3) Manifesta illogicità della motivazione risultante dal testo del provvedimento impugnato; inosservanza delle norme di cui al Decreto Legislativo n. 494 del 1996, articoli 5 e 6 nella parte in cui la Corte di appello ascrive alla responsabilità del coordinatore per la sicurezza una mancanza progettuale.
Secondo il ricorrente il coordinatore per la sicurezza in alcun modo potrebbe essere chiamato a rispondere di carenze progettuali, essendo la misura della sua responsabilità circoscritta dalle norme di cui al Decreto Legislativo n. 494 del 1996, articoli 5 e 6 ed il fatto che i lavori di posa effettuati dal B. fossero effettuati in modo del tutto improvviso, all'insaputa del coordinatore, esclude che egli potesse spiegare la sua opera di controllo.

4) Manifesta illogicità della motivazione risultante dal testo del provvedimento impugnato e dal processo verbale di dibattimento specificamente indicato nel motivo di gravame nella parte in cui la Corte di appello ritiene insufficiente la presenza al cantiere dell'ing. V., nonostante il contrario affermassero i testimoni di accusa signori T. e B., funzionari ispettivi dell'Azienda sanitaria locale (articolo 606 c.p.p., comma 1, lettera e)).

5) Manifesta illogicità della motivazione risultante dal testo del provvedimento impugnato e dal processo verbale di dibattimento specificamente indicato nel motivo di gravame nella parte in cui la Corte di appello, ritenuta generica la prova a discarico portata dai testimoni d'accusa, signori T. e B. sulla frequente presenza al cantiere del V., desume la verità della contraria asserzione sulla scorta della testimonianza di D.P.V., testimonianza che non consente di ritenere insufficiente la presenza sul luogo di lavoro del V., come ritenuto dalla Corte territoriale.

6) Manifesta illogicità della motivazione risultante dal testo del provvedimento impugnato e dal processo verbale di dibattimento nella parte in cui la Corte di appello ritiene attendibile la testimonianza della persona offesa, dal momento che egli cadde in evidente contraddizione, allorquando da una parte ha affermato di non avere mai veduto prima del processo l'ing. V. e dall'altra ha dichiarato che quest'ultimo arrivava in cantiere in moto.

Il difensore del ricorrente presentava poi tempestiva memoria difensiva ove chiedeva di voler dichiarare la prescrizione, ove non fosse ravvisata una causa di assoluzione nel merito ex articolo 129 cod. proc. pen., in quanto, essendo il fatto contestato datato 8 ottobre 2001, è ormai decorso per intero il termine di prescrizione.

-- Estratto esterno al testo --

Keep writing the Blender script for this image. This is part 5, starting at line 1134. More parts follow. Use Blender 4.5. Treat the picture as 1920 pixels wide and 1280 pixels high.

Tanto premesso si osserva che in ordine al reato di cui all'articolo 590 c.p. contestato al V. risulta maturato per intero il tempo massimo di prescrizione, pari ad anni sette e mesi sei, previsto per tale ipotesi di reato che risulta commesso in data 8.10.2001. Non risultando infatti sospensioni della prescrizione nei corso del giudizio, il tempo risulta decorso per intero.

L'impugnata sentenza deve essere pertanto annullata senza rinvio, essendo estinto il reato di lesioni colpose per prescrizione.

Nella stessa sentenza non sono infatti rilevabili elementi che consentano altra formula terminativa ai sensi dell'articolo 129 c.p.p..

P.Q.M.

Annulla senza rinvio la sentenza impugnata perché il reato è estinto per prescrizione.